Autre problème ciblé par Mourinho, l’inefficacité du trio de buteurs Eto’o/Torres/Ba, viré au profit d’un nouveau triumvirat Costa/Rémy/Drogba. Si le Français, désormais valeur sûre de Premier League, est parfait pour être numéro 2, et DD aura à cœur d’apporter son expérience et sa hargne, l’autre Espagnol est la grande réponse. Même topo que pour son nouveau compatriote : victoire à Everton fin août, performance majuscule, compliments du chef : « Diego a eu trois chances et a marqué deux buts, l’autre étant un bon arrêt de Tim Howard. C’est un bon finisseur, mais il ne nous donne pas juste cela. Il participe à tout, même en défense. Il tacle, il récupère des balles, il la garde, et ses mouvements sont de qualité. Je me rappelle un tacle qu’il a fait presque juste devant notre surface. Il nous donne ce que nous attendions. » C’est-à-dire neuf buts en sept matchs de Premier League.

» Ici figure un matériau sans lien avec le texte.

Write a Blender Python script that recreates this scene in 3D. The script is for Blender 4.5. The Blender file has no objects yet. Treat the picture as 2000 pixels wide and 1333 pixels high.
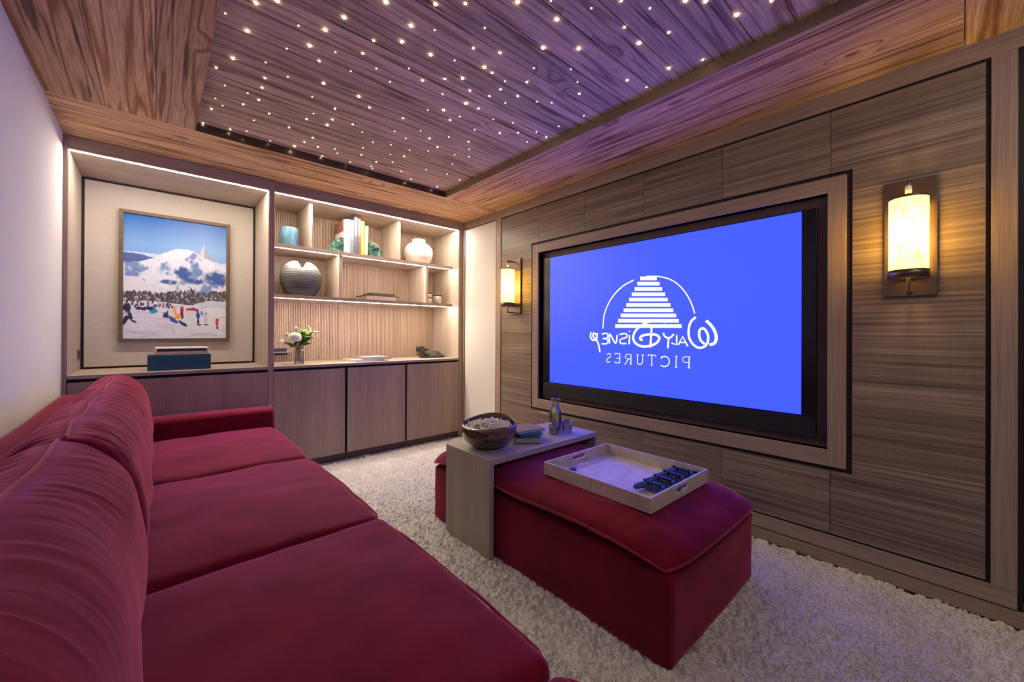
import bpy, bmesh, math, random
import numpy as np
from mathutils import Vector, Matrix
random.seed(7); rng = np.random.default_rng(11)
SC = bpy.context.scene; COL = SC.collection
# ------------------------------------------------------------------ camera, world, exposure
cam_d = bpy.data.cameras.new('camera'); cam = bpy.data.objects.new('camera', cam_d); COL.objects.link(cam)
cam_d.sensor_width = 36; cam_d.lens = 778.5 * 36 / 2000; cam_d.shift_y = -(666.5 - 648.4) / 2000
cam_d.clip_start = .02
cam.matrix_world = Matrix(((0.746647, -0.00497, -0.665202, 0), (-0.665206, 0.001085, -0.746659, 0), (0.004433, 0.999987, -0.002496, 1.1333), (0, 0, 0, 1)))
SC.camera = cam
W0 = bpy.data.worlds.new('world'); SC.world = W0; W0.use_nodes = True
W0.node_tree.nodes['Background'].inputs[0].default_value = (.80, .74, .92, 1)
W0.node_tree.nodes['Background'].inputs[1].default_value = .12
SC.view_settings.view_transform = 'Standard'; SC.view_settings.look = 'None'
SC.view_settings.gamma = 1; SC.view_settings.use_curve_mapping = False
SC.view_settings.exposure = 0.16
# light strengths
LED_TOP, LED_SHELF = 330.0, 290.0
SCREEN = 3.7; BULB = 6.5; SHADE_GLOW = 4.4; STAR = 30.0; FILL = 1.5
WARM = (1.0, .80, .58); WHITEISH = (1.0, .87, .72)
# unseen fill lamps added behind and above the camera
def area(name, loc, rot, sx, sy, power, col, spread=180):
    l = bpy.data.lights.new(name, 'AREA'); l.shape = 'RECTANGLE'; l.size = sx; l.size_y = sy; l.energy = power; l.color = col
    l.spread = math.radians(spread)
    o = bpy.data.objects.new(name, l); o.location = loc; o.rotation_euler = rot; COL.objects.link(o); return o
for i, (x, y) in enumerate([(.25, -.45), (1.1, -.45), (1.95, -.45), (.25, -1.0), (1.1, -1.0), (1.95, -1.0)]):
    area('unseen_fill_light', (x, y, 2.30), (math.radians(28), 0, 0), .12, .12, FILL, (1, .90, .80))

# ------------------------------------------------------------------ dimensions (metres)
XL, XW, YB, ZC, ZR = -.429, 2.488, 3.6, 2.327, 2.38     # left wall, right wall, face of the wall unit, soffit, recess
YN = -1.6                                               # the room goes on behind the camera
# ------------------------------------------------------------------ helpers
def tag(o, label=None, cat=None, group=None, kind=None):
    for k, v in (('label', label), ('category', cat), ('group', group), ('kind', kind)):
        if v: o[k] = v
    return o
def empty(name, loc=(0, 0, 0), rot=(0, 0, 0)):
    o = bpy.data.objects.new(name, None); o.location = loc; o.rotation_euler = rot; o.empty_display_size = .05
    COL.objects.link(o); return o
def wloc(p):
    v = np.zeros(3)
    while p is not None: v = v + np.array(p.location); p = p.parent
    return v
class MB:
    def __init__(s): s.v = []; s.f = []; s.sm = []
    def add(s, v, f, smooth=False):
        n = len(s.v); s.v += [tuple(p) for p in v]; s.f += [tuple(i + n for i in q) for q in f]; s.sm += [smooth] * len(f); return s
    def box(s, x0, x1, y0, y1, z0, z1):
        return s.add([(x0, y0, z0), (x1, y0, z0), (x1, y1, z0), (x0, y1, z0), (x0, y0, z1), (x1, y0, z1), (x1, y1, z1), (x0, y1, z1)],
                     [(0, 3, 2, 1), (4, 5, 6, 7), (0, 1, 5, 4), (1, 2, 6, 5), (2, 3, 7, 6), (3, 0, 4, 7)])
    def lathe(s, prof, n=32, c=(0, 0, 0), cap=True, sx=1, sy=1):
        v = []; f = []
        for r, z in prof:
            for k in range(n):
                a = 2 * math.pi * k / n; v.append((c[0] + r * math.cos(a) * sx, c[1] + r * math.sin(a) * sy, c[2] + z))
        for i in range(len(prof) - 1):
            for k in range(n):
                k2 = (k + 1) % n; f.append((i * n + k, i * n + k2, (i + 1) * n + k2, (i + 1) * n + k))
        s.add(v, f, True)
        if cap:
            for i, fl in ((0, True), (len(prof) - 1, False)):
                r, z = prof[i]
                if r > 1e-5:
                    ring = [(c[0] + r * math.cos(2 * math.pi * k / n) * sx, c[1] + r * math.sin(2 * math.pi * k / n) * sy, c[2] + z) for k in range(n)]
                    s.add(ring, [tuple(range(n))[::-1] if fl else tuple(range(n))])
        return s
    def tube(s, pts, r, n=8, closed=False):
        P = [Vector(p) for p in pts]; N = len(P); v = []; f = []; up = Vector((0, 0, 1)); prev = None
        for i in range(N):
            a = P[(i - 1) % N] if (closed or i > 0) else P[i]; b = P[(i + 1) % N] if (closed or i < N - 1) else P[i]
            t = (b - a).normalized() if (b - a).length > 1e-9 else Vector((1, 0, 0))
            if prev is None:
                u = t.cross(up) if abs(t.z) < .95 else t.cross(Vector((1, 0, 0)))
            else: u = prev - t * prev.dot(t)
            if u.length < 1e-6: u = t.orthogonal()
            u.normalize(); prev = u; w = t.cross(u); rr = r[i] if hasattr(r, '__len__') else r
            for k in range(n):
                an = 2 * math.pi * k / n; v.append(P[i] + (u * math.cos(an) + w * math.sin(an)) * rr)
        for i in range(N if closed else N - 1):
            j = (i + 1) % N
            for k in range(n):
                k2 = (k + 1) % n; f.append((i * n + k, i * n + k2, j * n + k2, j * n + k))
        s.add(v, f, True)
        if not closed: s.add(v[:n], [tuple(range(n))[::-1]]); s.add(v[-n:], [tuple(range(n))])
        return s
    def build(s, name, mat, parent=None, bevel=0, seg=2, world=True):
        me = bpy.data.meshes.new(name); v = np.array(s.v, float)
        if parent is not None and world: v = v - wloc(parent)
        me.from_pydata(v.tolist(), [], s.f); me.polygons.foreach_set('use_smooth', s.sm)
        o = bpy.data.objects.new(name, me); COL.objects.link(o)
        if mat: me.materials.append(mat)
        bm = bmesh.new(); bm.from_mesh(me); bmesh.ops.remove_doubles(bm, verts=bm.verts, dist=1e-6)
        bmesh.ops.recalc_face_normals(bm, faces=bm.faces); bm.to_mesh(me); bm.free()
        if bevel:
            m = o.modifiers.new('bevel', 'BEVEL'); m.width = bevel; m.segments = seg; m.limit_method = 'ANGLE'; m.angle_limit = math.radians(40)
        if parent is not None:
            o.parent = parent
        return o
def bx(name, d, mat, parent=None, bevel=0, world=True):
    return MB().box(*d).build(name, mat, parent, bevel, world=world)
def grid_obj(name, P, mat, parent=None, world=True, closed_u=False):
    """P: array (nu, nv, 3) -> smooth grid mesh"""
    nu, nv = P.shape[:2]; v = P.reshape(-1, 3)
    if parent is not None and world: v = v - wloc(parent)
    i, j = np.meshgrid(np.arange(nu if closed_u else nu - 1), np.arange(nv - 1), indexing='ij'); i2 = (i + 1) % nu
    F = np.stack([i * nv + j, i2 * nv + j, i2 * nv + j + 1, i * nv + j + 1], -1).reshape(-1, 4)
    me = bpy.data.meshes.new(name); me.vertices.add(len(v)); me.vertices.foreach_set('co', v.astype(np.float32).ravel())
    me.loops.add(F.size); me.loops.foreach_set('vertex_index', F.ravel().astype(np.int32)); me.polygons.add(len(F))
    me.polygons.foreach_set('loop_start', np.arange(0, F.size, 4, dtype=np.int32)); me.polygons.foreach_set('loop_total', np.full(len(F), 4, np.int32))
    me.polygons.foreach_set('use_smooth', np.ones(len(F), bool)); me.update(calc_edges=True); me.validate()
    o = bpy.data.objects.new(name, me); COL.objects.link(o); me.materials.append(mat)
    if parent is not None: o.parent = parent
    return o
def vn2(x, y, seed=0):
    """smooth value noise in [-1,1]"""
    xi = np.floor(x).astype(np.int64); yi = np.floor(y).astype(np.int64); xf = x - xi; yf = y - yi
    h = lambda a, b: (((a * 374761393 + b * 668265263 + seed * 974634777) ^ ((a * 374761393 + b * 668265263 + seed * 974634777) >> 13)) * 1274126177 & 0xffffffff) / 2147483647.5 - 1
    s = xf * xf * (3 - 2 * xf); t = yf * yf * (3 - 2 * yf)
    return (h(xi, yi) * (1 - s) + h(xi + 1, yi) * s) * (1 - t) + (h(xi, yi + 1) * (1 - s) + h(xi + 1, yi + 1) * s) * t
def fbm(x, y, o=4, seed=0):
    r = 0; a = 1; n = 0
    for k in range(o): r = r + a * vn2(x * 2 ** k, y * 2 ** k, seed + k); n += a; a *= .5
    return r / n
def roundbox(x0, x1, y0, y1, z0, z1, r, n=10, crown=0, fn=None):
    """soft rounded box as a cube grid pushed onto a rounded shape; crown lifts the middle of the top"""
    c = np.array([(x0 + x1) / 2, (y0 + y1) / 2, (z0 + z1) / 2]); h = np.array([(x1 - x0) / 2, (y1 - y0) / 2, (z1 - z0) / 2])
    mb = MB(); r = min(r, *h)
    for ax in range(3):
        for sg in (-1, 1):
            a1, a2 = [(1, 2), (2, 0), (0, 1)][ax]
            t = lambda hh, m: np.unique(np.concatenate([np.linspace(-hh, -hh + r, 5), np.linspace(-hh + r, hh - r, m), np.linspace(hh - r, hh, 5)]).round(7))
            A, B = np.meshgrid(t(h[a1], n), t(h[a2], n), indexing='ij'); P = np.zeros(A.shape + (3,)); P[..., a1] = A; P[..., a2] = B; P[..., ax] = sg * h[ax]
            Q = np.clip(P, -(h - r), h - r); D = P - Q; L = np.linalg.norm(D, axis=-1, keepdims=True); P = Q + D / np.maximum(L, 1e-9) * r
            if crown: P[..., 2] += np.where(P[..., 2] > 0, 1, .0) * crown * (P[..., 2] / h[2]) * np.clip(1 - (P[..., 0] / h[0]) ** 2, 0, 1) ** .8 * np.clip(1 - (P[..., 1] / h[1]) ** 2, 0, 1) ** .8
            P = P + c
            if fn is not None: P = fn(P)
            nu, nv = A.shape; i, j = np.meshgrid(np.arange(nu - 1), np.arange(nv - 1), indexing='ij')
            F = np.stack([i * nv + j, (i + 1) * nv + j, (i + 1) * nv + j + 1, i * nv + j + 1], -1).reshape(-1, 4)
            mb.add(P.reshape(-1, 3).tolist(), F.tolist(), True)
    return mb
def children(o): return [c for c in bpy.data.objects if c.parent == o]
def copy_tree(o, parent=None):
    c = o.copy(); COL.objects.link(c); c.parent = parent
    for ch in children(o): copy_tree(ch, c)
    return c
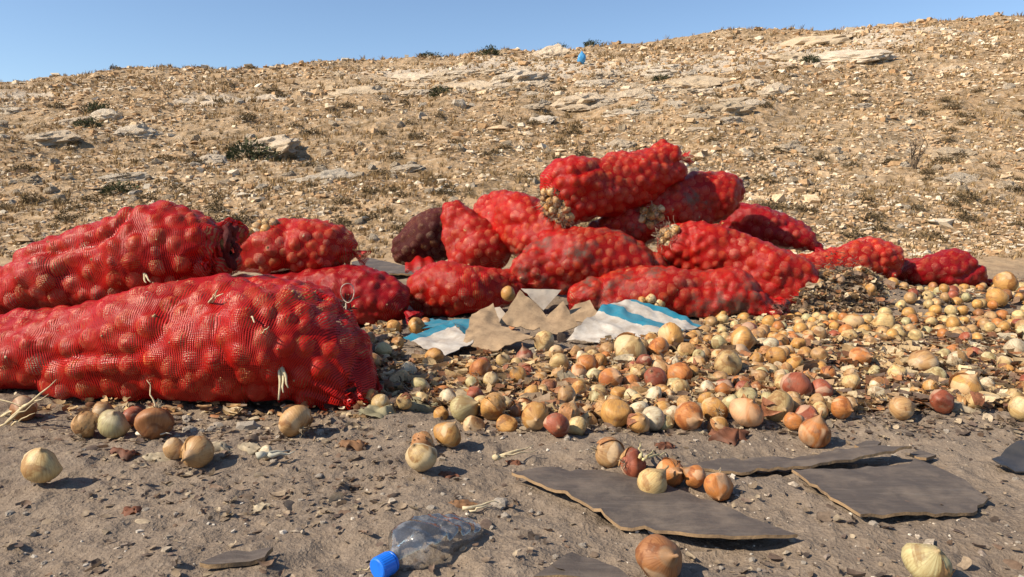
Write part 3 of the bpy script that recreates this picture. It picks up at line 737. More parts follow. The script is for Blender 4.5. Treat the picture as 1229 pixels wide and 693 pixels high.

Pire, non content d’avoir une équipe type de haut niveau parfaitement huilée, Mourinho peut compter sur des remplaçants de qualité. Čech est toujours là, Zouma va grandir, Filipe Luís ne fait pas tache pour pallier la blessure d’Azpi, Obi Mikel amène encore plus de muscles au milieu, Ramires de jambes, Schürrle et Salah sont souvent décisifs, tout comme Rémy et Drogba. De quoi affronter sereinement aujourd’hui une équipe de Manchester United en pleine reconstruction anarchique, demain l’Angleterre, l’Europe, le monde. Un peu comme une partie de Football Manager qui se déroule sans accroc.